START Data entries

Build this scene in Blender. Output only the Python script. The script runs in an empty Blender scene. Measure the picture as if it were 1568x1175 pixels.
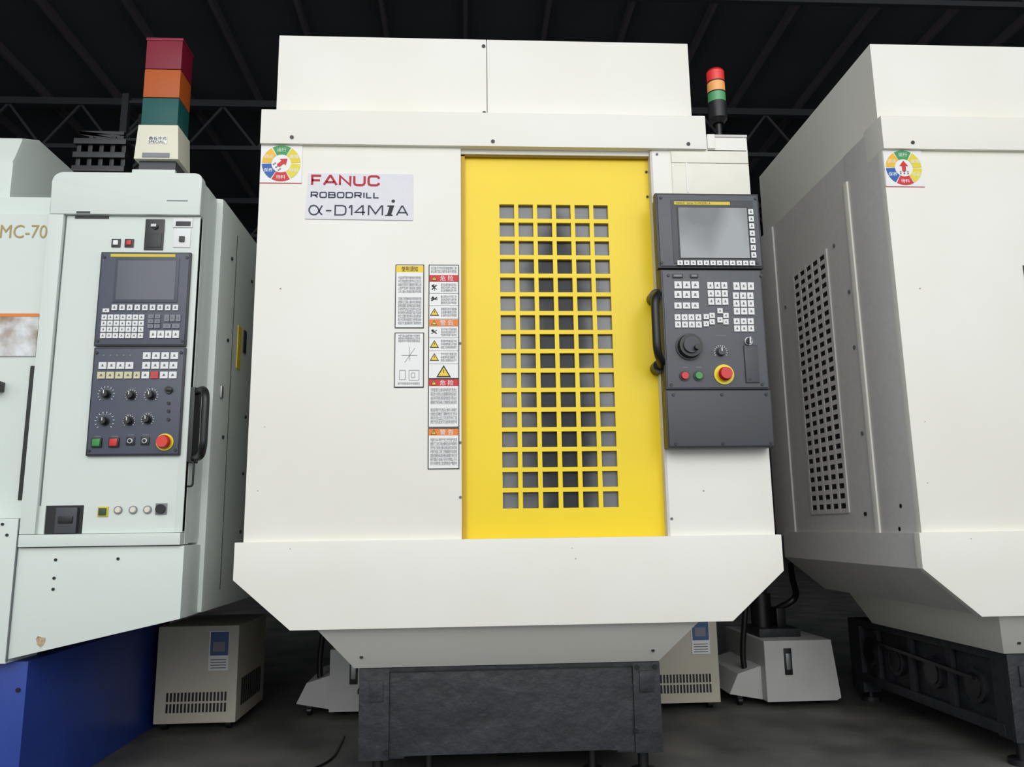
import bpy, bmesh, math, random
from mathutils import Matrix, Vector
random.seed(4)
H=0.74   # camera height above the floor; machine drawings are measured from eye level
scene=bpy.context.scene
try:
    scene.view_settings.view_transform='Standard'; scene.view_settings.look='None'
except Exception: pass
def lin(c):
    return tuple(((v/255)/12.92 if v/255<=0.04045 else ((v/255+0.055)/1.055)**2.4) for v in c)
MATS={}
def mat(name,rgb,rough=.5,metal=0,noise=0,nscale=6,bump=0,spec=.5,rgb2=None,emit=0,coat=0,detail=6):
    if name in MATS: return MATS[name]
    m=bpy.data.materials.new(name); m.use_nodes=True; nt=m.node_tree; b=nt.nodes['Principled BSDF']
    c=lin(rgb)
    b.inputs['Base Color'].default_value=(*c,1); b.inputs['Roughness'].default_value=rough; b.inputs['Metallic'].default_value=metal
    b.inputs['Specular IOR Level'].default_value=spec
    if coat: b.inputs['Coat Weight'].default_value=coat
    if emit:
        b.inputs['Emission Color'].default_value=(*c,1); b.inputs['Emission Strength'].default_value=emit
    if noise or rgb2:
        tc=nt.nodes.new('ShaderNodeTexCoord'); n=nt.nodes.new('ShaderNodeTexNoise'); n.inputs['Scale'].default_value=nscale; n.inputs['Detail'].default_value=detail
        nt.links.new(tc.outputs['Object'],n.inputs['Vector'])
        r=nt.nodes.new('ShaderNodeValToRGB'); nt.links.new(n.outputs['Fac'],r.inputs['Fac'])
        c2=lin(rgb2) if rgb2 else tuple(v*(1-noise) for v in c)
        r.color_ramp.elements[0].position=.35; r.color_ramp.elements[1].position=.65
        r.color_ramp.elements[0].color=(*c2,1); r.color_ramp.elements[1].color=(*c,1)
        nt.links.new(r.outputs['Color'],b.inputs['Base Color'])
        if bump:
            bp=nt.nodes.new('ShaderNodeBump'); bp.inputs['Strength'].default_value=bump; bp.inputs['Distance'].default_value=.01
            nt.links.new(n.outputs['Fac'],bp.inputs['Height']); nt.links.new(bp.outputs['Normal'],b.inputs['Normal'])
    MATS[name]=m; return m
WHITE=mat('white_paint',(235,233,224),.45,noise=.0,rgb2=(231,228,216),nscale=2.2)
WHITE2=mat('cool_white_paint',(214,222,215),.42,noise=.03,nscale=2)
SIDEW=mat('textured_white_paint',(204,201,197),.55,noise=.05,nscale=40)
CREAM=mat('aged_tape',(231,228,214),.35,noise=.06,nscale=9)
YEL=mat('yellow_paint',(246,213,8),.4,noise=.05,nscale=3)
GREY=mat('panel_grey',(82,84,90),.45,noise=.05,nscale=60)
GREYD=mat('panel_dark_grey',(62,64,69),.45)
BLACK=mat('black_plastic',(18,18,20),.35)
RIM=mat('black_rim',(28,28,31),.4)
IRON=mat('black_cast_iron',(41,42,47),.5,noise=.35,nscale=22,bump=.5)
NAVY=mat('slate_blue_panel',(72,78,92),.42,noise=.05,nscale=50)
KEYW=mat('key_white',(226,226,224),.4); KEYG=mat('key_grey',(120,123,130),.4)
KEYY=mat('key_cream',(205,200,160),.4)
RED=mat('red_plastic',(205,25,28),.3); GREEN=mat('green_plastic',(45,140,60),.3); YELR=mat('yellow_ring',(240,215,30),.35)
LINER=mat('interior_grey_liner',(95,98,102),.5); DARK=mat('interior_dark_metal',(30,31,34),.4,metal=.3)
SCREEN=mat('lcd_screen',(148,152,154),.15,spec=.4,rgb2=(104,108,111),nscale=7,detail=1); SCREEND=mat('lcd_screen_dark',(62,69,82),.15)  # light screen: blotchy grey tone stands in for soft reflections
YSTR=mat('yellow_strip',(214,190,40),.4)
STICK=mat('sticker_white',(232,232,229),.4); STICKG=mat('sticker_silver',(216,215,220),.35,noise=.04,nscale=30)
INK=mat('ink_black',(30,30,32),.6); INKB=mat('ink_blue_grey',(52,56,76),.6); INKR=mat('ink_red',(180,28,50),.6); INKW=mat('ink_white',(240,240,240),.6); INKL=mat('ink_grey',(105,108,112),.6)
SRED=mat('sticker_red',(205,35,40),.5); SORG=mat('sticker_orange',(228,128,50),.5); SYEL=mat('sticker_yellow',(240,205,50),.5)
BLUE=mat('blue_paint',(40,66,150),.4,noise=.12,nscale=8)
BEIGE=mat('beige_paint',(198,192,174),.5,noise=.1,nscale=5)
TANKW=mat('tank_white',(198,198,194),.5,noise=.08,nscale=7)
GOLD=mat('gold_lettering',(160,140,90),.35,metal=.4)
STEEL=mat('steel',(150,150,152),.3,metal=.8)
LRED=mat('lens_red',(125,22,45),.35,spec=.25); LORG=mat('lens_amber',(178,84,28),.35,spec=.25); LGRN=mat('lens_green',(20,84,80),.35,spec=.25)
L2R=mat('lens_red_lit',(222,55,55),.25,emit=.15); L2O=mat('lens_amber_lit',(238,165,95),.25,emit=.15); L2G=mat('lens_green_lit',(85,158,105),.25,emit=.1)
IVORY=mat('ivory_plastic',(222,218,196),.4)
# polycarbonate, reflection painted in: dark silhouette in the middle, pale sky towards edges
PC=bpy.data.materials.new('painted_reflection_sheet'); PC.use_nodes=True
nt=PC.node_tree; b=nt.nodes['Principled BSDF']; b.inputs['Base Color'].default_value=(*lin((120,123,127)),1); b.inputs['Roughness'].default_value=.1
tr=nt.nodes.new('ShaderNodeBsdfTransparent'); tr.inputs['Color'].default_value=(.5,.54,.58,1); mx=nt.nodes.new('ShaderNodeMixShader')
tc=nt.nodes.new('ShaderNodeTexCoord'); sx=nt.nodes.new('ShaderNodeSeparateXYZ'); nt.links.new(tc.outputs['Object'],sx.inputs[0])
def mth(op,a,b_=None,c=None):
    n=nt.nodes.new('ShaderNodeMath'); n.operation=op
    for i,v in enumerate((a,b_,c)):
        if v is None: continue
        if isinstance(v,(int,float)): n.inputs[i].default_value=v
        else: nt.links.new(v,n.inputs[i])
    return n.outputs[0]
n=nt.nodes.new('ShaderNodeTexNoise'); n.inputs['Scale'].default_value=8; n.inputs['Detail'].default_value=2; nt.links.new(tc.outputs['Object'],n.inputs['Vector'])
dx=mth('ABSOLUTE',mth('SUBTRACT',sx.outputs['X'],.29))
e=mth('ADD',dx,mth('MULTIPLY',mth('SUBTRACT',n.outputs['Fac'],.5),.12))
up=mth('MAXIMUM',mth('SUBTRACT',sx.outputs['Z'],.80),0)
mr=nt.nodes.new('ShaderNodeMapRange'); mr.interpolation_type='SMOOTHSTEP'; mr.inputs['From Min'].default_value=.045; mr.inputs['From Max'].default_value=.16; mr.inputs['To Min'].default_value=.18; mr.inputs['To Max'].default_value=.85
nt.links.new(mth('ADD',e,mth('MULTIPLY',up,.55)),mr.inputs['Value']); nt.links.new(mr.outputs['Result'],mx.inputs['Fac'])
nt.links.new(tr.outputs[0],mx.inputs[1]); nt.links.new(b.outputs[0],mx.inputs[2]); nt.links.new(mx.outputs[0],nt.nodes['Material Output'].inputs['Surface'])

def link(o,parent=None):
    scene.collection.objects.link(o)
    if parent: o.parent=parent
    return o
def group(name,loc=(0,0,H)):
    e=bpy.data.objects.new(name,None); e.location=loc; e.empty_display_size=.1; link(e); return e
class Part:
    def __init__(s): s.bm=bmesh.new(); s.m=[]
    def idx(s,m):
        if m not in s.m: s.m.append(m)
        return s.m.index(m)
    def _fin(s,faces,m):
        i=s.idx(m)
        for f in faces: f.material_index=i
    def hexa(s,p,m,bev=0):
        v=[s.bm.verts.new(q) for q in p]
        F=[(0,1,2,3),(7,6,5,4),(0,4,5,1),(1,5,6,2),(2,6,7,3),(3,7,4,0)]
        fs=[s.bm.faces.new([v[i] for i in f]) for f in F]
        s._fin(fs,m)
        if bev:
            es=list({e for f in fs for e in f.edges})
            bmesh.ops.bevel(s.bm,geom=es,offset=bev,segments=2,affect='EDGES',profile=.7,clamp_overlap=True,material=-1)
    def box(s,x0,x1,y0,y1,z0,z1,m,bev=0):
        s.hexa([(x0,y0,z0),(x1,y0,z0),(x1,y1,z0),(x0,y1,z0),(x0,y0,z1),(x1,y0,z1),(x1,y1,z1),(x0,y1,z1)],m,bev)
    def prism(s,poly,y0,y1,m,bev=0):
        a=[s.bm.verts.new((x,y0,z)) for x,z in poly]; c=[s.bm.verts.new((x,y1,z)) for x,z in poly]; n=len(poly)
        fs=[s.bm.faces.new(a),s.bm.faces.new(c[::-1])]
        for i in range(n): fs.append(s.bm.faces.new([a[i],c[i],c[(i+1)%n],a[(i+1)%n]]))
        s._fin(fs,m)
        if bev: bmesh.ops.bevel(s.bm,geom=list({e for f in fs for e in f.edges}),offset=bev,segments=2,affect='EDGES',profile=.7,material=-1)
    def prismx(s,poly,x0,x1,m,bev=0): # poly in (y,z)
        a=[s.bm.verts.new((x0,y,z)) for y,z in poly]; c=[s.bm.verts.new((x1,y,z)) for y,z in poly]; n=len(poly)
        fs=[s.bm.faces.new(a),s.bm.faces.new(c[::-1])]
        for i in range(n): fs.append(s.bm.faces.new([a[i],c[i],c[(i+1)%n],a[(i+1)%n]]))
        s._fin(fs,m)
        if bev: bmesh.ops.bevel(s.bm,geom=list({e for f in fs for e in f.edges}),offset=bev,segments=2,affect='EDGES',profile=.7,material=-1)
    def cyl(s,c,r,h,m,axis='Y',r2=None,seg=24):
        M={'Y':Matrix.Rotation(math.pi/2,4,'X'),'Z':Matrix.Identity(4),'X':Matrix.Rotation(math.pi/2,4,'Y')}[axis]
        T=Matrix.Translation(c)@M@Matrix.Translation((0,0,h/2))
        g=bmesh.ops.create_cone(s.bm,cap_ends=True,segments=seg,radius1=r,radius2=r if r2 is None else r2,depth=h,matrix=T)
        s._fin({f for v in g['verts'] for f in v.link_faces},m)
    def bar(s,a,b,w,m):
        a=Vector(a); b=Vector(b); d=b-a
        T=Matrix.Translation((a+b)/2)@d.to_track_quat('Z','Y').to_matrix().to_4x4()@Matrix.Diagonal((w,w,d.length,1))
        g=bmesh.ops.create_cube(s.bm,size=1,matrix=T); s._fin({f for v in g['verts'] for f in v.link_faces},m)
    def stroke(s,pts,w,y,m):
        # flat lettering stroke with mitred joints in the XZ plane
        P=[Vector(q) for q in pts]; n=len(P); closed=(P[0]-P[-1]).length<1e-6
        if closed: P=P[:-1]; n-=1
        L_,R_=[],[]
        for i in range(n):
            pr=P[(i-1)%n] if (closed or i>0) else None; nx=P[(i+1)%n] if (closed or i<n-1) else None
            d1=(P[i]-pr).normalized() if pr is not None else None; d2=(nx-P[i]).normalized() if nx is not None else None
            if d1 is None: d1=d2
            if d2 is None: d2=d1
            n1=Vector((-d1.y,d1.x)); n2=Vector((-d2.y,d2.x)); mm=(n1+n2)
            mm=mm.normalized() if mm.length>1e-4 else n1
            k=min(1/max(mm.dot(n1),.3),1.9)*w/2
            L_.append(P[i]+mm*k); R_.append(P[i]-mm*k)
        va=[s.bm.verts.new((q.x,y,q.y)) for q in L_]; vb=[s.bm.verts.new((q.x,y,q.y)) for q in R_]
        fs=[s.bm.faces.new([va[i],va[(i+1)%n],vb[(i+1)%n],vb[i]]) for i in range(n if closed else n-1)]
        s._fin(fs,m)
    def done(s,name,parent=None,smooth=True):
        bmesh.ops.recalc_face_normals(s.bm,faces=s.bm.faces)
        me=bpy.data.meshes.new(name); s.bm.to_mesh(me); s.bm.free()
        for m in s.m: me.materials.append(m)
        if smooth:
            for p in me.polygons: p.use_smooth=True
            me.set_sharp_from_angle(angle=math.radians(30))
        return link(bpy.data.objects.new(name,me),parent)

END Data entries
START Data entries

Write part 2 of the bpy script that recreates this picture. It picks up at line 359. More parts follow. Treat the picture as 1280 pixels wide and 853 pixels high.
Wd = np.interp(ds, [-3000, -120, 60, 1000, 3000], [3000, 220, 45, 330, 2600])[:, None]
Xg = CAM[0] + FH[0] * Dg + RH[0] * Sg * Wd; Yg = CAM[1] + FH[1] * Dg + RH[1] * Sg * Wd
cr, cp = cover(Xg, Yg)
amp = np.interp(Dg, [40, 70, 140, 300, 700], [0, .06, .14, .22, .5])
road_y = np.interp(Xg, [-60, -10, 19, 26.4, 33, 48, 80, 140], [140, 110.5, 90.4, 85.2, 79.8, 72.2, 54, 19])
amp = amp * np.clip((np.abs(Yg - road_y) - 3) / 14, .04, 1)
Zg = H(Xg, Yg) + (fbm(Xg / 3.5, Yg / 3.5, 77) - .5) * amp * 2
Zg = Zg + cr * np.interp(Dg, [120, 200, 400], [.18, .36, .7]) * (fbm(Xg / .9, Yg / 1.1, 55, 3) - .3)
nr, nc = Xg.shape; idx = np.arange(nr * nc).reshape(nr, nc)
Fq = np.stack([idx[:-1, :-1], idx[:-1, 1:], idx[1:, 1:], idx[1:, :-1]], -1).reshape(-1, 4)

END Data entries

Task prompt
Work out how many lines of the data above contain the string "script" and give the number alone.

Answer to the task
2